Back to XP

I didnt like the RC. programs were kinda hit-and-miss whether they would work right or not, and it could never get the drivers straight. About a month ago it completely crashed and became unbootable and i didnt have the install disc so I took it as a sign.
 
I don't even see how this is is an argument. XP has a couple of features and lower(read: old) system requirements, versus Vista's much more secure and stable platform, and quite a few new, useful features. 7 Just improves on that.

Honestly, I think the only reason people hate Vista so much is because they can't see under the hood. It did terrible launch as well, which contributed to this, but so did XP. The key difference is that the advantages of XP over 9X were very clearly visible....not so in Vista.
 
Still on XP. Need the easily accessible tweaks. My major disagreement is no native support for DX10. I could hack it in, but like almost every Windows hack, it's unreliable and prone to crash.
 
My approach is and always has been go with 7 unless your PC is on or near the lower end of the requirements - in which case stick with XP. Benchmarks I've looked at in at least 2 reputable magazines back this up - and chances are if your PC is fairly low spec you're not going to see loads of the windows 7 advantages anyway.
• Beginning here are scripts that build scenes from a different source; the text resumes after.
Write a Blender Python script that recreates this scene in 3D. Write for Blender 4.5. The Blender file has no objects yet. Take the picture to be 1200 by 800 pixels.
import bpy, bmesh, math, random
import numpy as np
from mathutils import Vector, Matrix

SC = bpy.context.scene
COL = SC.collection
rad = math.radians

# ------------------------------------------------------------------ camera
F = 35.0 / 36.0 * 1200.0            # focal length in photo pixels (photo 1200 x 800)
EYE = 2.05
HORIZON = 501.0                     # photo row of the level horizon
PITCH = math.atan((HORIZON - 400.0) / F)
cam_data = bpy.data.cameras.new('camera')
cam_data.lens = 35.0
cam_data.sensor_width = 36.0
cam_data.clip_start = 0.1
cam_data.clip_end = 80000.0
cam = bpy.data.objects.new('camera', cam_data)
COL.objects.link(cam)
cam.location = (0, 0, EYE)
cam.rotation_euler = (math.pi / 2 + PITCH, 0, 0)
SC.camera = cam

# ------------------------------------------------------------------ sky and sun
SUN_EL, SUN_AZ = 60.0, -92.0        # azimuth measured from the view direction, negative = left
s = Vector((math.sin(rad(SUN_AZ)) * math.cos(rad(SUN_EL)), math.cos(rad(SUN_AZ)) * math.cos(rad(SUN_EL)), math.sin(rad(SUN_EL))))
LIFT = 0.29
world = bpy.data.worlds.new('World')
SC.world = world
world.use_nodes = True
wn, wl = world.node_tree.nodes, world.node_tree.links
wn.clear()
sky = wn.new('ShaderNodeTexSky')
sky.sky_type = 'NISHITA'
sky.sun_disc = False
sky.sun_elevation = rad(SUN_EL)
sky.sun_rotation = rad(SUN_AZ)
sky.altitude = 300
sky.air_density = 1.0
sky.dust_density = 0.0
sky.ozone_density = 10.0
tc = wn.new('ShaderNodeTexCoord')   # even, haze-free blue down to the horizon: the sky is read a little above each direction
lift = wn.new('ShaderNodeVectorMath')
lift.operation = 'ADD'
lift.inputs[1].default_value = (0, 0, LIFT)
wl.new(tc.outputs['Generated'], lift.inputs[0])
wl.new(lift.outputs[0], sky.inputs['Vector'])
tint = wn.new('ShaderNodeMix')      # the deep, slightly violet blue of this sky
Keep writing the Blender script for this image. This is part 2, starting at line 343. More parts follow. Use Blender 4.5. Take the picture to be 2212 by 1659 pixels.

I don't even see how this is is an argument. XP has a couple of features and lower(read: old) system requirements, versus Vista's much more secure and stable platform, and quite a few new, useful features. 7 Just improves on that.

Honestly, I think the only reason people hate Vista so much is because they can't see under the hood. It did terrible launch as well, which contributed to this, but so did XP. The key difference is that the advantages of XP over 9X were very clearly visible....not so in Vista.

I completely disagree with most of this. Vista's much more secure and stable platform? If by "much more secure" you mean UAC then I see where you're coming from - but it most certainly doesn't make things more secure. Sure, theoretically it's great but when users just get into the habit of clicking "allow" whenever a box pops up, that's what they'll do. It's a bit like the security bar in IE6 designed to stop malicious activex controls and suchlike being installed - great in theory, completely useless in practice (and quite frankly I'm surprised Microsoft repeated this mistake with UAC!)

As for Vista's stability - well let's just say it doesn't seem that way to me. Slow and bloated are the words that come to mind here, it consumes stupid amounts of resources and really does pretty little with them. Sure, on newer flashier computers that's not an issue and sure you can hack down unnecessary services and turn off things you don't need to speed things up. That's not the issue as far as I'm concerned though, the purpose of an OS should be to do its job and use the minimum amount of resources possible to do it. I've seen Beryl + Gnome + Gentoo running with full 3D effects on a GeForce 2 MX with a PIII under 500Mhz. Put Vista on a machine a machine 4 times as powerful as that and it'd hugely struggle.

As for XP being good or bad when it was first released - that's not really the issue here. Vista actually turned out to be a bit of a mixed blessing for XP, simply because it was so delayed Microsoft were forced to maintain XP as their primary OS for many more years than they thought. As such it's been constantly improved, secured and updated and is now a pretty mature (and generally good) OS. If anything I'd say it was likely to be MORE secure than Vista or 7 - most businesses round the world use it and as such it's been tested rigorously. The other two, not so much.

While it's no custom built linux distro for speed and efficiency, 7 most certainly does improve on Vista and does improve on it well. Windows is never going to be as slick and as elegant as some of the open source variants, but keeping it in context it has done very well - I applaud Microsoft for taking a step back and slimming things down rather than doing their usual "let's cram as much crap in here as we can" trick as of late.

So yes, I do think 7 kills Vista off and apart from any obscure compatibility reasons there's no reason I can think of why anyone would use Vista these days. XP however is less clear cut - while I wouldn't recommend using it straight out for new installs because of its age and lack of likely support in the future, I would still recommend it on older machines. I'm still using it on my laptop and probably will for a while yet - it does everything I need to and as far as I can tell, does it well.
 
^^^Epic!^^^

I think this would be more of an issue if the OP was considering going to XP Pro from Windows 7. As it stands though I think either XP Pro or Windows 7 is going to be better than what the OP is currently using.


 
I don't upgrade for the sake of upgrading. I'm still using Windows XP Professional and three versions of Mac OS X (10.4, 10.5 and 10.6).
 
I currently have Sabayon, since my Windows version is still 7 RC, but to be honest, Vista's got it's own set of features, a new kernel, compared to XP has.

I personally ran 7 RTM on a dual PIII 933, 512MB RAM and ran fine...I just need to replace the GPU. Elsa GPUs suck!

Yes, I run Linux with Windows games on Wine, and a GTX 260.
 
Yes, I run Linux with Windows games on Wine, and a GTX 260.

I've never had good success with wine and gaming. I usually have to kill the graphic settings to make it run, and it still get artifacts.

My XP install is on the verge of dying (again) so i guess I'm gonna jump on the W7 bandwagon soon. Is it worth it to buy pro over home premium?